Much later there was the helicopter, settling onto the car park in the grey and blustery afternoon. In the artificial gale caused by the helicopter, an old Citroen 2CV in the car park was rocking back and forth on its springs to such an extent that we thought it would blow away. From the chopper emerged Mr. Hamish McInnes, mountaineer extraordinaire and leader of the Glen Coe mountain rescue team. He was dressed in immaculate light blue Gore-Tex over-trousers. The Great Man spoke briefly with us, telling me that Rob and I were incredibly lucky to have escaped with our lives. More chance of winning the football pools than both of us surviving such a fall, he said. Odd that. It didn’t feel like I had won the pools. I’ve thought about it a bit then and since, thought about other narrow escapes. Is there destiny? Does God in Heaven direct the affairs of men, delivering one, whilst allowing another to die alone and in pain? I didn’t really consider myself important enough to be delivered from death, and still don’t, but that never stopped me wondering.

Rob dislocated his hip. He fell over a thousand feet over snow and ice and rock and dislocated his hip. And that astonishing luck meant that he made the Daily Mail, as did I myself in a small paragraph in the same article. In hindsight he reflected that the dislocation of his hip had done more damage and hurt more than if he had actually broken his leg. He was on crutches for months and limping for longer still.

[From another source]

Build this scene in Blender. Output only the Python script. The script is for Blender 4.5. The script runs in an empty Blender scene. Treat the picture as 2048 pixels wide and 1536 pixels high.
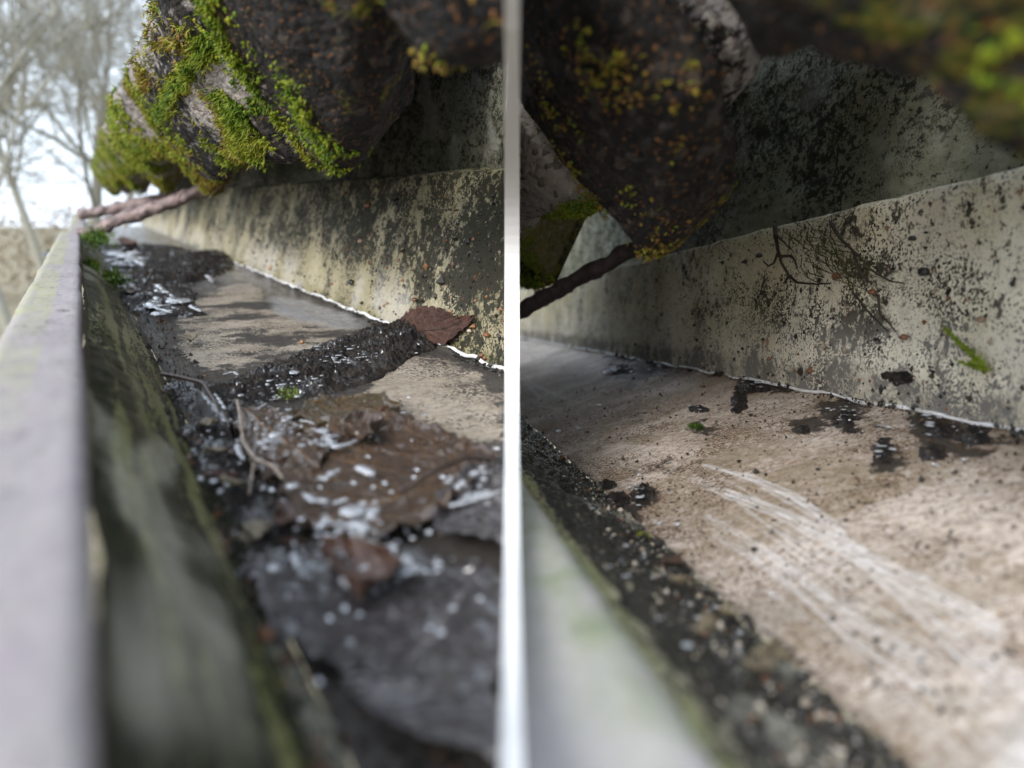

 That summer I put the Curved Ridge accident behind me. Three of us went to Glen Brittle on Skye in an old black Mk I Escort, and climbed and walked the Black Cuillin. It is only a coincidence, so I tell myself, that I have not climbed ice since the fall at Curved Ridge. The final word? News of the accident, published as it was in the local press and even in the “Daily Mail”, made it to the ears of a teacher from my old school. He was a very experienced alpiniste, a climber of an entirely different stamp to me. He said to me at beer one night, in jocular reference to an article in the local press,

“So did you fall off the dangerous and treacherous Curved Ridge or was it the easy and classic Curved Ridge?”